Холявченко: А вы сами как поступаете в подобных ситуациях?
Седакова: Я сама не привыкла думать, что у меня есть какие-то права. Что можно в быту чего-то добиться. Нет, конечно! Долгий опыт здешней жизни.
Баянов: Все-таки есть надежда, мне кажется. Если говорить о поколении молодежи 18–23 лет, я сейчас смотрю на них — кажется, что они совсем другие. Даже не с точки зрения их потребительских качеств, а с точки зрения интереса к жизни, каких-то вопросов антропологических, серьезных. И отсутствие страха. Как вы считаете, они другие?
Седакова: Я думаю, что много других. Есть разные. Есть замечательные и свободные люди, есть и другие — которые охотно маршируют и становятся сталинистами, тоже молодые. Но страх — его опять нагнетают. Действительно, страх уходил. И теперь, когда человека могут посадить за пост в фейсбуке — уже многие припугнутые этим.
Холявченко: Неадекватная событиям позиция государства. Ну вот, казалось бы, за что человека — за репост можно посадить. Это же полнейшая глупость!
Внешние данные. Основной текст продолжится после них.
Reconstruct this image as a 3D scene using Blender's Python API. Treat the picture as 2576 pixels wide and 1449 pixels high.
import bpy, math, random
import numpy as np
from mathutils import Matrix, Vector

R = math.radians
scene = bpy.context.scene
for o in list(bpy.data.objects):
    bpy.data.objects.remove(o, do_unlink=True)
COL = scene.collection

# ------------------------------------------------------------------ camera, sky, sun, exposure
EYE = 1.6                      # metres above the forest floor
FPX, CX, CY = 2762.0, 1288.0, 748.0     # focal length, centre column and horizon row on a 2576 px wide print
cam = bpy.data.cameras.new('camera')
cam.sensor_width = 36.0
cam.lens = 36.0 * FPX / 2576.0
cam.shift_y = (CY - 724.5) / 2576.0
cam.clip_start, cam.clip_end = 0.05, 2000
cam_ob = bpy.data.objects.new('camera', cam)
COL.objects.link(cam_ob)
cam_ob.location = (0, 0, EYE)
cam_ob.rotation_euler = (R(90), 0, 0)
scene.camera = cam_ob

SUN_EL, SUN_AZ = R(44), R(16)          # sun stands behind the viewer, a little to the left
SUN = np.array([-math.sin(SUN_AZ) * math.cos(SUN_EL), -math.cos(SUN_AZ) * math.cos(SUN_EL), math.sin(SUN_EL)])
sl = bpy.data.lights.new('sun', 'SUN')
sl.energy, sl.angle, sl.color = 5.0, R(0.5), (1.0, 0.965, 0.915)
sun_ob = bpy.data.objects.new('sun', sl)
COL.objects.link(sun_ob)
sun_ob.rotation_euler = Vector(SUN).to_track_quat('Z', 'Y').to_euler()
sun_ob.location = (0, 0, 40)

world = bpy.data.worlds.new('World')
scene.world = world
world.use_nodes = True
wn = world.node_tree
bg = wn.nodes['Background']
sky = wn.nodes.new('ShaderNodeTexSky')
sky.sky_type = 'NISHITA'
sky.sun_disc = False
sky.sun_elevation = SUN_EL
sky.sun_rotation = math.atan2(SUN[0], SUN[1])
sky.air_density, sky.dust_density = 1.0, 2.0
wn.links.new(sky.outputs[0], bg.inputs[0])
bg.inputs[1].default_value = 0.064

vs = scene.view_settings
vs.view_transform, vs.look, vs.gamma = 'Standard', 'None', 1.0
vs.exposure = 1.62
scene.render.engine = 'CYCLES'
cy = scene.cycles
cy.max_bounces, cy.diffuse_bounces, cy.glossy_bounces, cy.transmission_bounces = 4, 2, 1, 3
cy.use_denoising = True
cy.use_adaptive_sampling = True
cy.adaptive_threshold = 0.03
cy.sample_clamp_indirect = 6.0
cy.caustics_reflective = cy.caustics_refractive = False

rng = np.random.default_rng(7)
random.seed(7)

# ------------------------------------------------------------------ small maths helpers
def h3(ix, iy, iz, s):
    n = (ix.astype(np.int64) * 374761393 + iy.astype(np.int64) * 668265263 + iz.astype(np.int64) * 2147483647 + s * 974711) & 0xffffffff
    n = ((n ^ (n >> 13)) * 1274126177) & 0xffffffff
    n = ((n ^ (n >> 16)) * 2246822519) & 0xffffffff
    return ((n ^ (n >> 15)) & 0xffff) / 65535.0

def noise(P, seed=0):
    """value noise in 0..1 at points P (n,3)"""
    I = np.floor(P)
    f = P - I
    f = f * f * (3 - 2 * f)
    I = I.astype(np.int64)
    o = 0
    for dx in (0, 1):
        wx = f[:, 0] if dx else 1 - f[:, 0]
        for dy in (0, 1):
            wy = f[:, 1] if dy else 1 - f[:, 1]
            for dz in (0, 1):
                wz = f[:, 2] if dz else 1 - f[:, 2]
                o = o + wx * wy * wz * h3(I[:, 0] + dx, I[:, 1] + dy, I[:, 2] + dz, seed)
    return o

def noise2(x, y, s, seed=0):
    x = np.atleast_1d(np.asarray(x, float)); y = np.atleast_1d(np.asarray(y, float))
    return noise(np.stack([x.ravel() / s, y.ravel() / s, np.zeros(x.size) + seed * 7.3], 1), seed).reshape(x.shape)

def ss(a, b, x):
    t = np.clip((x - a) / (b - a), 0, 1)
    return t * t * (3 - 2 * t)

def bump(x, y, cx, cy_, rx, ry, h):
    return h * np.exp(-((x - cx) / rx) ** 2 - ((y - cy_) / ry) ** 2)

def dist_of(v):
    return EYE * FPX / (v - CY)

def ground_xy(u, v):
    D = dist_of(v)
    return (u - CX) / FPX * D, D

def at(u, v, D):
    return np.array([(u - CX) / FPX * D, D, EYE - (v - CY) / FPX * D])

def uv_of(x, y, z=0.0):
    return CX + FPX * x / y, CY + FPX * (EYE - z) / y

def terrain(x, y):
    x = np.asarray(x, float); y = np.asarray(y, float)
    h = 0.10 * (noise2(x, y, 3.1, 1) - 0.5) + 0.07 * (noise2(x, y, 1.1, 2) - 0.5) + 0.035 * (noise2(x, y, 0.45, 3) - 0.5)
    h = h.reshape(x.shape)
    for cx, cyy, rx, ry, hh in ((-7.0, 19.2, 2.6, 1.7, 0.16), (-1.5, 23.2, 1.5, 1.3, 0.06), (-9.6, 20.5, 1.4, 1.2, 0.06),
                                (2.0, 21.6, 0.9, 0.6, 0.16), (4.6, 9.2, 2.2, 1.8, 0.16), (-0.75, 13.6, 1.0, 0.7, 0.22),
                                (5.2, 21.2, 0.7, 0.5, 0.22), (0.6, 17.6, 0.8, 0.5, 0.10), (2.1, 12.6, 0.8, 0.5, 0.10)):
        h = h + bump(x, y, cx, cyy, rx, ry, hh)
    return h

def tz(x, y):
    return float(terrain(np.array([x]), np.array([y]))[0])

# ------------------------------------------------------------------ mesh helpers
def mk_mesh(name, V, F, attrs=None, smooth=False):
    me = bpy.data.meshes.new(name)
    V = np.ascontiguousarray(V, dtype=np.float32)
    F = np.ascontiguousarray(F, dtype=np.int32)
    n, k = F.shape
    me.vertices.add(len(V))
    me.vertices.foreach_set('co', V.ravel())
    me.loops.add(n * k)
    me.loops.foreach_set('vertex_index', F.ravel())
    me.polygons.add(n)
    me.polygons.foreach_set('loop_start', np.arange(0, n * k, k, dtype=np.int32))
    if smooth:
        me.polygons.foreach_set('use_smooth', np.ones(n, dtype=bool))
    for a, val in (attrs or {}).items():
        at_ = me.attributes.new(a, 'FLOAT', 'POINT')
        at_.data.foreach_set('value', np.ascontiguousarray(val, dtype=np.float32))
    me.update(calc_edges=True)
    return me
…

И это должно, по идее, любого рационально мыслящего человека приводить к такой идее, что это государство ведет себя совершенно неадекватно. Реальность неадекватной ситуации. И что при таком подходе оно долго не просуществует: рухнет и исчезнет. То есть, это показатель, на самом деле, не силы государства, как многие думают, а слабости. Сильное государство никогда этого не делало. Тем не менее, эта, на мой взгляд, простейшая мысль, которая первой должна в голову прийти, она, почему-то, не является частью понимания для большинства современных людей. В том числе молодых.
Седакова: Да, это так. И эта привычка к абсурду, к иррациональности поведения тех, у кого есть власть. А почему они могут делать все, что угодно? У них ружья и танки. Они могут, например, поехать и танками помидоры давить. Разве это не бред? Мне казалось, что это бред, я не выдержу. Когда показывали у нас, как импортные продукты давят в стране, которая пережила не один раз голод. Но ничего, проехали. Но я думаю, что все-таки это становится более широким взглядом. Что так просто нелепо себя вести.